Menghadapi Tantangan Konsumsi yang Tinggi
Tito mengungkapkan bahwa konsumsi yang besar menjadi paradoks bagi Indonesia yang ingin membangun kesejahteraan negara. Masyarakat Indonesia dikenal dengan tingkat konsumsi yang tinggi, terutama pada barang-barang impor. Hal ini meningkatkan ketergantungan pada produk luar negeri, yang justru berlawanan dengan tujuan pemerintah untuk mencapai kemandirian ekonomi. Dalam kondisi ini, menurut Tito, kontrol terhadap konsumsi menjadi sangat penting.
Lebih lanjut, Tito menyebutkan bahwa dengan pertumbuhan penduduk yang terus meningkat, pemerintah perlu mengendalikan pola konsumsi melalui regulasi atau edukasi agar masyarakat lebih hemat dan selektif dalam berbelanja. Apabila pengendalian konsumsi ini berhasil, maka ekonomi domestik akan lebih stabil dan anggaran dapat dialokasikan ke sektor-sektor penting, seperti program pendidikan dan kesehatan yang lebih terjangkau dan berkelanjutan.
Potensi Dana Pensiun dan Asuransi dalam Negara Kesejahteraan
Salah satu poin yang penting dalam welfare state adalah adanya jaminan bagi para pekerja di masa tua melalui dana pensiun dan asuransi. Tito mencatat bahwa Indonesia belum sepenuhnya memaksimalkan pengelolaan dana pensiun, sementara industri asuransi juga masih menghadapi banyak tantangan.
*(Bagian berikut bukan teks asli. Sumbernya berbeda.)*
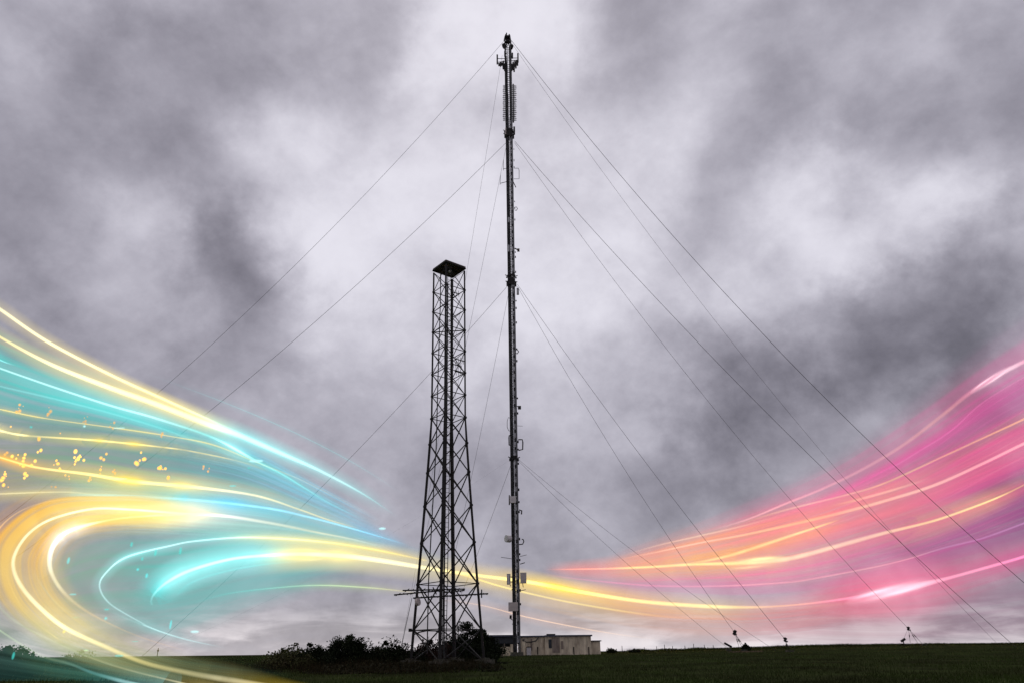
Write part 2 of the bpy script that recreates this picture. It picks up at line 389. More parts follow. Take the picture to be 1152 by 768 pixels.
# collars where the guys attach
def collar(py, w_, h_, name='guy_collar', dx=0):
    c = axis(tz(mpt(576, py).z)); mb = MB()
    s = MY / 110 * 0.16
    mb.cyl(c + Vector((dx, 0, 0)), (0, 0, 1), w_, h_, 8)
    for a in (8, 65, 125, 188, 245, 305):
        d = Vector((math.cos(math.radians(a)), math.sin(math.radians(a)), 0))
        mb.beam(c + d * w_ * 0.8, c + d * (w_ + 0.32) + Vector((0, 0, 0.22)), 0.08, 5)
        mb.box(c + d * (w_ + 0.05) + Vector((0, 0, -0.25)), (0.22, 0.22, h_ * 0.7))
    return mb.build(name, M['dark_steel'], mast)
collar(47, 0.45, 0.5); collar(152, 0.80, 1.5); collar(148, 0.85, 0.35); collar(318, 0.72, 1.4); collar(311, 0.78, 0.3); collar(515, 0.62, 0.6)
def panel(x0, y0, x1, y1, dy, name, m, depth=0.35):
    mb = MB(); a = mpt(x0, y1, dy); b = mpt(x1, y0, dy)
    mb.prism([(a.x, a.y, a.z), (b.x, a.y, a.z), (b.x, a.y, b.z), (a.x, a.y, b.z)], (0, depth, 0)).build(name, m, mast)
    o = mast.children[-1] if False else None
def rod(pts, r, name, m=None, dy=-0.3):
    mb = MB(); mb.path([mpt(x, y, dy) for x, y in pts], r, 6).build(name, m or M['dark_steel'], mast)
# crown of the mast
rod([(569.2, 39), (568.2, 41.5), (567.2, 46)], 0.14, 'guy_lug')
rod([(572.8, 39), (573.6, 42), (574.4, 46)], 0.14, 'guy_lug')
MB().box(axis(0.995), (1.1, 1.1, 0.35)).build('top_plate', M['dark_steel'], mast)
MB().cyl(axis(1.0) + Vector((-0.25, 0, 0.3)), (0, 0, 1), 0.12, 0.9).build('beacon_lamp', M['dark_steel'], mast)
MB().cyl(mpt(567.3, 52), (0.8, -0.5, -0.1), 0.55, 0.45, 14).build('dish_antenna', M['dark_steel'], mast)
MB().cyl(mpt(575.0, 53), (-0.8, -0.5, -0.1), 0.55, 0.45, 14).build('dish_antenna', M['dark_steel'], mast)
panel(558.6, 61.5, 560.2, 71.5, -0.5, 'panel_antenna', M['dark_steel'])
rod([(559.4, 66.3), (570.5, 66.3)], 0.07, 'outrigger_arm'); rod([(559.4, 70.4), (570.5, 69)], 0.07, 'outrigger_arm')
panel(582.0, 60, 583.4, 69.5, -0.5, 'panel_antenna', M['dark_steel'])
rod([(574, 65.6), (583, 65.6)], 0.07, 'outrigger_arm'); rod([(574, 68.6), (583, 68)], 0.07, 'outrigger_arm')
for (x, y0, y1) in ((563.2, 70, 75), (566.2, 69, 78), (579.3, 69, 75), (577.3, 70, 79), (581.3, 68, 72.5), (564.6, 71, 74), (575.6, 73, 80), (580.4, 70, 77), (561.4, 71.5, 74.5), (567.8, 72, 80), (578.4, 72, 81), (576.4, 60, 66), (568, 58, 64), (582.2, 69, 74)):
    rod([(x, y0), (x, y1)], 0.16, 'dipole_antenna')
rod([(559.6, 71.2), (570, 74.6)], 0.05, 'outrigger_arm'); rod([(575, 74.4), (583, 69.5)], 0.05, 'outrigger_arm'); rod([(562, 72.8), (570, 72.2)], 0.06, 'outrigger_arm'); rod([(574, 72.5), (582, 71.5)], 0.06, 'outrigger_arm'); rod([(565, 75.5), (570, 75.5)], 0.06, 'outrigger_arm'); rod([(575, 76), (580, 75)], 0.06, 'outrigger_arm')
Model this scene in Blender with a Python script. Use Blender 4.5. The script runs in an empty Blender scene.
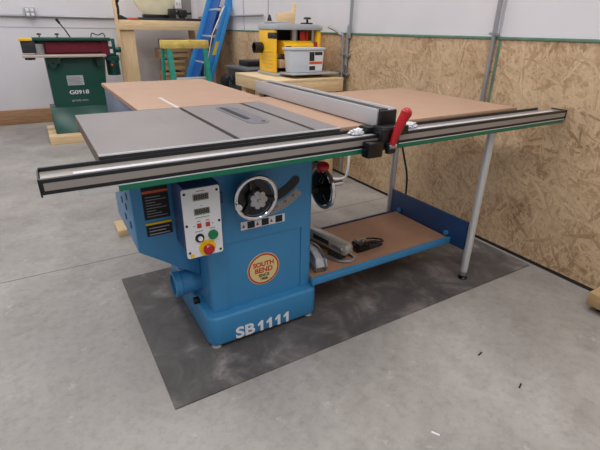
import bpy, bmesh, math, random
from mathutils import Vector, Matrix
random.seed(7)
PI = math.pi
sc = bpy.context.scene
COL = sc.collection

# ------------------------------------------------------------------ materials
def srgb(c):
    return tuple(((v/255)/12.92 if v/255 <= .04045 else (((v/255)+.055)/1.055)**2.4) for v in c) + (1,)

def mat(name, rgb, rough=.5, metal=0, var=0, scale=20, bump=0, bscale=200, emit=0, alpha=1, trans=0, stretch=(1, 1, 1)):
    m = bpy.data.materials.new(name); m.use_nodes = True
    n, l = m.node_tree.nodes, m.node_tree.links
    b = n['Principled BSDF']
    c = srgb(rgb)
    b.inputs['Base Color'].default_value = c
    b.inputs['Roughness'].default_value = rough
    b.inputs['Metallic'].default_value = metal
    if trans: b.inputs['Transmission Weight'].default_value = trans
    tc = n.new('ShaderNodeTexCoord'); mp = n.new('ShaderNodeMapping')
    mp.inputs['Scale'].default_value = stretch
    l.new(tc.outputs['Object'], mp.inputs['Vector'])
    ns = n.new('ShaderNodeTexNoise'); ns.inputs['Scale'].default_value = scale; ns.inputs['Detail'].default_value = 5
    l.new(mp.outputs[0], ns.inputs['Vector'])
    if var:
        r = n.new('ShaderNodeValToRGB'); r.color_ramp.elements[0].position = .3; r.color_ramp.elements[1].position = .7
        r.color_ramp.elements[0].color = tuple(v*(1-var) for v in c[:3]) + (1,)
        r.color_ramp.elements[1].color = tuple(min(1, v*(1+var)) for v in c[:3]) + (1,)
        l.new(ns.outputs['Fac'], r.inputs[0]); l.new(r.outputs[0], b.inputs['Base Color'])
    if bump:
        nb = n.new('ShaderNodeTexNoise'); nb.inputs['Scale'].default_value = bscale
        l.new(mp.outputs[0], nb.inputs['Vector'])
        bp = n.new('ShaderNodeBump'); bp.inputs['Strength'].default_value = bump; bp.inputs['Distance'].default_value = .002
        l.new(nb.outputs['Fac'], bp.inputs['Height']); l.new(bp.outputs[0], b.inputs['Normal'])
    if emit:
        b.inputs['Emission Color'].default_value = c; b.inputs['Emission Strength'].default_value = emit
    return m

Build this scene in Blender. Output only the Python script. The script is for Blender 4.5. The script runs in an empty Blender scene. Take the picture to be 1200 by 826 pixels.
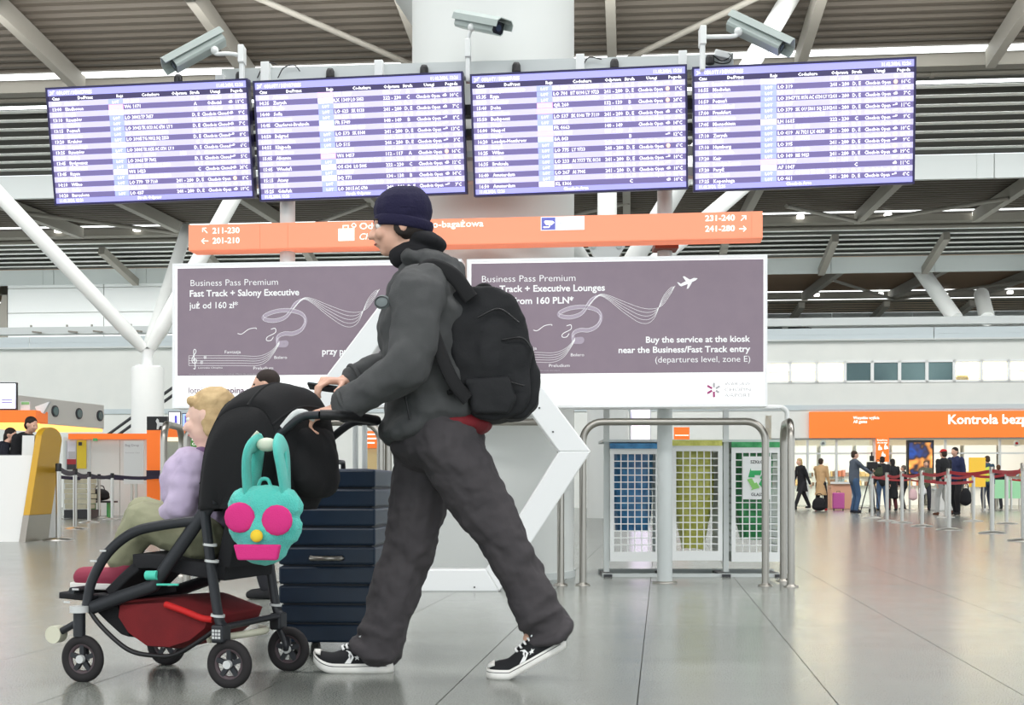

Untuk membangun welfare state, Prabowo perlu memperbaiki sistem dana pensiun dan asuransi sebagai langkah nyata dalam memberikan perlindungan sosial yang lebih menyeluruh.
Tantangan ini penting untuk dipertimbangkan dalam pembangunan welfare state, karena tanpa adanya jaminan pensiun dan asuransi yang kuat, program negara kesejahteraan tidak akan memiliki landasan yang stabil.
Welfare State untuk Mengatasi Ketimpangan Ekonomi
Tito menekankan bahwa welfare state memiliki potensi besar untuk menekan ketimpangan ekonomi di Indonesia. Namun, ia juga memperingatkan bahwa ketimpangan ini tidak hanya bisa diatasi dengan bantuan langsung tunai atau subsidi, tetapi juga melalui pembangunan ekonomi yang merata dan peningkatan daya saing. Dengan mengalokasikan sumber daya secara efisien dan memaksimalkan infrastruktur yang telah dibangun, pemerintah bisa membantu meningkatkan kesejahteraan masyarakat secara lebih merata.
Dengan membangun welfare state, Prabowo menghadapi tantangan besar. Mulai dari mengatasi konsumsi berlebihan hingga membenahi infrastruktur dan menciptakan ekosistem yang mendukung kesejahteraan masyarakat. Untuk mewujudkan negara kesejahteraan yang ideal, Prabowo perlu mengambil langkah konkret dalam memberdayakan masyarakat, mengendalikan konsumerisme, serta memaksimalkan program jaminan sosial.